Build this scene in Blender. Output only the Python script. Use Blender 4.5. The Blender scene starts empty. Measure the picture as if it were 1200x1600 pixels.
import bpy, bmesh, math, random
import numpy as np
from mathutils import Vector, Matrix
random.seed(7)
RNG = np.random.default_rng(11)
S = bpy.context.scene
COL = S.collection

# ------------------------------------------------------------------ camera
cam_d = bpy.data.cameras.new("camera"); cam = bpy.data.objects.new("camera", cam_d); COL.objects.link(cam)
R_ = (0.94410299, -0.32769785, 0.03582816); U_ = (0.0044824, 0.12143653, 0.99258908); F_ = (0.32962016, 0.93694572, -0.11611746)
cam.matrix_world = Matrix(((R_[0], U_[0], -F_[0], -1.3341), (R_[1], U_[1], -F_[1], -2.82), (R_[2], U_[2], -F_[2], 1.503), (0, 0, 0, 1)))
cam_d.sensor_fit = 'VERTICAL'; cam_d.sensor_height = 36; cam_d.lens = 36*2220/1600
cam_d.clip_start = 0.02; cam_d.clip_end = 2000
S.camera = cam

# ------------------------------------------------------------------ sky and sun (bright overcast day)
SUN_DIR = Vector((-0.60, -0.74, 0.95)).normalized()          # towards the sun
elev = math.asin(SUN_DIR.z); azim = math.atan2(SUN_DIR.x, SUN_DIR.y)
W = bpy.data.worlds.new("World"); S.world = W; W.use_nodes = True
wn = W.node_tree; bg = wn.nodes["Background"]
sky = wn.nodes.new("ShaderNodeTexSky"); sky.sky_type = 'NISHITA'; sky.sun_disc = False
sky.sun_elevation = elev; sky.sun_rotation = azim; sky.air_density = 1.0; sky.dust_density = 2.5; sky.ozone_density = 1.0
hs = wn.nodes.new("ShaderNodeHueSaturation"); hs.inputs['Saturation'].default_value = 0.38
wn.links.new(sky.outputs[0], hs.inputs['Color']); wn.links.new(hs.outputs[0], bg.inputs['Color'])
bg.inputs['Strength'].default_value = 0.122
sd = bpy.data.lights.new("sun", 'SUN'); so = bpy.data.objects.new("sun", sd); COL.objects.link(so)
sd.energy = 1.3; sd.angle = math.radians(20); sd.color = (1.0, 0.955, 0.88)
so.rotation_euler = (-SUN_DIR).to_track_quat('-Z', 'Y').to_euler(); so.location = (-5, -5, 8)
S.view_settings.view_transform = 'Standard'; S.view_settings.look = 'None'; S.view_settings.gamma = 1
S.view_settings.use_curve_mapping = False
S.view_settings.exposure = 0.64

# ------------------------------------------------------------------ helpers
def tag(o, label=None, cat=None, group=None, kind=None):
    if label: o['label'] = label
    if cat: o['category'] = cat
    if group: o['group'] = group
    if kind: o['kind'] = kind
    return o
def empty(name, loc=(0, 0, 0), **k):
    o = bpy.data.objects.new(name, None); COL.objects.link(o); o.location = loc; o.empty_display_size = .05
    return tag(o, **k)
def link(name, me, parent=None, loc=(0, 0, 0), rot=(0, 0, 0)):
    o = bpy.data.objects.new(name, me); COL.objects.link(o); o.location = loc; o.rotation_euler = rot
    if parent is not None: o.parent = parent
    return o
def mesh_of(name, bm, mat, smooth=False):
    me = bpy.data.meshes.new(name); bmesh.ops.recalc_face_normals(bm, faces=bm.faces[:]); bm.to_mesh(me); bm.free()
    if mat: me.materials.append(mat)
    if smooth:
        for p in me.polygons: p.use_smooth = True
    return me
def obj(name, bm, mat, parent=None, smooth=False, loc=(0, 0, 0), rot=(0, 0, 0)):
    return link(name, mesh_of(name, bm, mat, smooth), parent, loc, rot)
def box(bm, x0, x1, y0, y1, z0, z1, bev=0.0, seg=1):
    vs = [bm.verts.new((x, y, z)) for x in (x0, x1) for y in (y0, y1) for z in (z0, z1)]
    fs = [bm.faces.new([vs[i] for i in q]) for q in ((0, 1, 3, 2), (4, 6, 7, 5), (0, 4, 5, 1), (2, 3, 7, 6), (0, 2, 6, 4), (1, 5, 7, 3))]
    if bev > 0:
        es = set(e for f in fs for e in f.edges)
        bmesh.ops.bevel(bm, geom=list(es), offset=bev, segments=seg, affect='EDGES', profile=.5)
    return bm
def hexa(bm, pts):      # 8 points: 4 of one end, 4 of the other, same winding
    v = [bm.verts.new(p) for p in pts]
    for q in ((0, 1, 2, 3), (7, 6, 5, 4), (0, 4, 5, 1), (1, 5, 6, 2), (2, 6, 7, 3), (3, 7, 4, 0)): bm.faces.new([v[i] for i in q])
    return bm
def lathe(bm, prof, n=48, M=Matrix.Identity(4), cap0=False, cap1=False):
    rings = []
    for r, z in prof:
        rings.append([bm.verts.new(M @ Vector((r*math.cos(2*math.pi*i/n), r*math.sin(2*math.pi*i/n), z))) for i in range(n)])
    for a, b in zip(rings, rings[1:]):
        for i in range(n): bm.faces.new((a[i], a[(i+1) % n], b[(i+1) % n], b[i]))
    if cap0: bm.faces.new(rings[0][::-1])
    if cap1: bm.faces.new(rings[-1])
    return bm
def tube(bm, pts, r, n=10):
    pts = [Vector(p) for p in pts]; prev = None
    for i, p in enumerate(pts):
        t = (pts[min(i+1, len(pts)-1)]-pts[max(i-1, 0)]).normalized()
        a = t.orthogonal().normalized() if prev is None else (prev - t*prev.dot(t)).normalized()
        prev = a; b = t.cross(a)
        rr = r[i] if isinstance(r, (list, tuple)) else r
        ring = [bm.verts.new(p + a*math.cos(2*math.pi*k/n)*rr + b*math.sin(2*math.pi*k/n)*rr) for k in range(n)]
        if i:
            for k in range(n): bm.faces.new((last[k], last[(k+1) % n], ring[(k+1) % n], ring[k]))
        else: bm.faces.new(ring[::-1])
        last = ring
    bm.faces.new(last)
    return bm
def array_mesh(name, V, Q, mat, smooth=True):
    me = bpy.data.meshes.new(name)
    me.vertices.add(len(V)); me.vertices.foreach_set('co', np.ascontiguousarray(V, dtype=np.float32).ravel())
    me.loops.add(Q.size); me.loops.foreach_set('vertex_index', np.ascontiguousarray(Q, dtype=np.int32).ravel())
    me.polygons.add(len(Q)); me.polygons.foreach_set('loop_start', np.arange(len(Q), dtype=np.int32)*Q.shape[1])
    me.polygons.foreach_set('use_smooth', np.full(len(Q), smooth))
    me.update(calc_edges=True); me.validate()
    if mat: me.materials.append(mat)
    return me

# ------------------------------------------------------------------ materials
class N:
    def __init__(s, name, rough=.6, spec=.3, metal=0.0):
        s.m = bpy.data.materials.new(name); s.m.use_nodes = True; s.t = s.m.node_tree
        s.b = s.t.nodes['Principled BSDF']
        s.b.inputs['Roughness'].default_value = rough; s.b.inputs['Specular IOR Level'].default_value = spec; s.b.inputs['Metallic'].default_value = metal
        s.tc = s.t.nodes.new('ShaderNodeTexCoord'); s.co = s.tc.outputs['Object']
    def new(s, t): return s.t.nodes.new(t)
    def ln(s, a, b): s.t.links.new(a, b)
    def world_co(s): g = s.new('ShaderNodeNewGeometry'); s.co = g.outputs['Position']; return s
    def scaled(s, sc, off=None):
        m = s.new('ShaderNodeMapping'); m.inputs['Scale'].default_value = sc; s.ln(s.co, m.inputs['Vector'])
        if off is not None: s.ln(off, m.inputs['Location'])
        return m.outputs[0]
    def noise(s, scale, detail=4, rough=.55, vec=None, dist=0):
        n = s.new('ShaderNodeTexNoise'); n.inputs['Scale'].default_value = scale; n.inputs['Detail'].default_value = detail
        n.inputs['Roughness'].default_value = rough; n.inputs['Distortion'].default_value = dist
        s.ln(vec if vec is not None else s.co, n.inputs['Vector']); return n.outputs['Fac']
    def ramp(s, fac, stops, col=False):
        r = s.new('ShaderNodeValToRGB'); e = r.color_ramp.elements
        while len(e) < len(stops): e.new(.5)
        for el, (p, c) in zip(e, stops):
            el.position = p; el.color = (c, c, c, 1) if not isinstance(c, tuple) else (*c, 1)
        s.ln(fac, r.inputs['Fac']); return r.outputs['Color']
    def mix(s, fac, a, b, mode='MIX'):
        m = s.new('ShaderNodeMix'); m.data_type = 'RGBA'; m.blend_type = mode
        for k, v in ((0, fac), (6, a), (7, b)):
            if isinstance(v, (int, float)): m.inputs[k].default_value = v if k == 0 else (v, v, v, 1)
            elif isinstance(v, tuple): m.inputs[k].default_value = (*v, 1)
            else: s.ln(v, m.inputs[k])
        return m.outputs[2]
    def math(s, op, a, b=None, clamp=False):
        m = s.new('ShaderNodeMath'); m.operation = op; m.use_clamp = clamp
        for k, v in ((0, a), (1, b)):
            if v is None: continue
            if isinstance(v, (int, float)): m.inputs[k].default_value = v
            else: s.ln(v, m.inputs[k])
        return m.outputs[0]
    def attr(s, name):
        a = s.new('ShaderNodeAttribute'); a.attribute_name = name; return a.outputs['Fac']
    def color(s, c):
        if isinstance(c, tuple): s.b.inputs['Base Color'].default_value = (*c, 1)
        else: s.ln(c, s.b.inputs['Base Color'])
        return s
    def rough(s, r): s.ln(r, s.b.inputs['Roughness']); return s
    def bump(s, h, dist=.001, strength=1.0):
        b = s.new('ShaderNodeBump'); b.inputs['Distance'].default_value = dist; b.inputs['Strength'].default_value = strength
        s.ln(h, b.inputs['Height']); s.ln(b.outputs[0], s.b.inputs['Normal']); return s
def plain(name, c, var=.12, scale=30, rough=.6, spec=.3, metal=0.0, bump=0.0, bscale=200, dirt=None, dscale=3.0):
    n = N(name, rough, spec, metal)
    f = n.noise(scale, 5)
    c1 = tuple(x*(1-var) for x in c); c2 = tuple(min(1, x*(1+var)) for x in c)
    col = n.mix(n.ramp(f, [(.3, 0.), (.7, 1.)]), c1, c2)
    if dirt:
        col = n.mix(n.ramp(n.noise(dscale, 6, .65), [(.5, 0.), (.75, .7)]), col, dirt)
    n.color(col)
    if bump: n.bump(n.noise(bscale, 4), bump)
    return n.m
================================
INSTRUCTIONS TO FOLLOW
Everything from the first line of the material through the line containing "COL = S.collection" is to be printed exactly; lines after that are to be left out.

EXERCISE SOLUTION
Build this scene in Blender. Output only the Python script. Use Blender 4.5. The Blender scene starts empty. Measure the picture as if it were 1200x1600 pixels.
import bpy, bmesh, math, random
import numpy as np
from mathutils import Vector, Matrix
random.seed(7)
RNG = np.random.default_rng(11)
S = bpy.context.scene
COL = S.collection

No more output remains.